There is little precedent for holding an attorney general in contempt. House Republicans did it for the first time in 2012, for Attorney General Eric H. Holder Jr., in connection with requests for information about the botched “Fast and Furious” gun trafficking investigation. Republicans cited that case frequently on Wednesday in an effort to paint Democrats as unreasonable. They had waited hundreds of days before escalating their fight over documents to a contempt citation, they said. Democrats waited just a few weeks in the instance of Mr. Barr.
“Why this rush?” asked Representative Doug Collins of Georgia, the top Republican on the committee. “Without any valid legislative or administrative reason, we can only assume Democrats, led by the chairman, have resolved to sully Bill Barr’s good name and reputation.”

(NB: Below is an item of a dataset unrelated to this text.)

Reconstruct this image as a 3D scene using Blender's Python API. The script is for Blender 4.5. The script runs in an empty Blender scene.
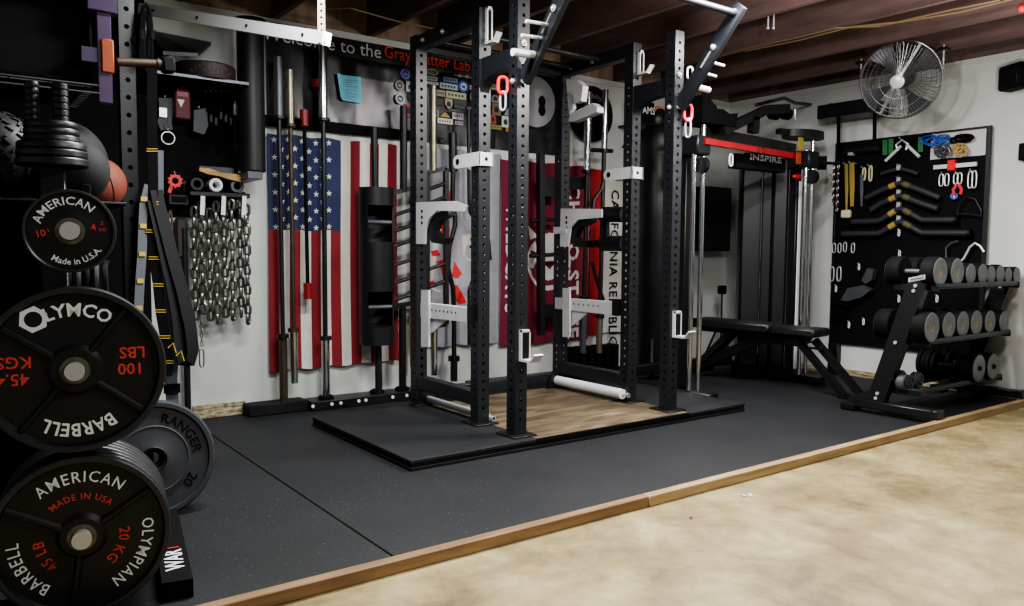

The example is a potentially cautionary one for both sides. Despite President Barack Obama’s assertion of executive privilege over the material in questions, House lawmakers ultimately prevailed in court, forcing the administration to hand over the evidence. But the process took years to play out and could have taken longer if the Obama administration had appealed a court’s decision.
In this case, a contempt citation does not guarantee an outcome Democrats want. While defying a congressional subpoena is technically a misdemeanor crime, it is up to the Justice Department to decide whether to prosecute. And though Democrats have mused in recent weeks about the authority of the House to apply punishments, including fines and detention, those outcomes have little modern precedent and are unlikely to actually be pursued.
Instead, a contempt citation would effectively push the dispute into the courts, where a judge could decide whether to force the administration to hand over the material. But that process would be lengthy, especially with Democrats likely to turn to the courts in a range of other disputes over Mr. Trump’s tax returns and over other potential witnesses to the obstruction investigation.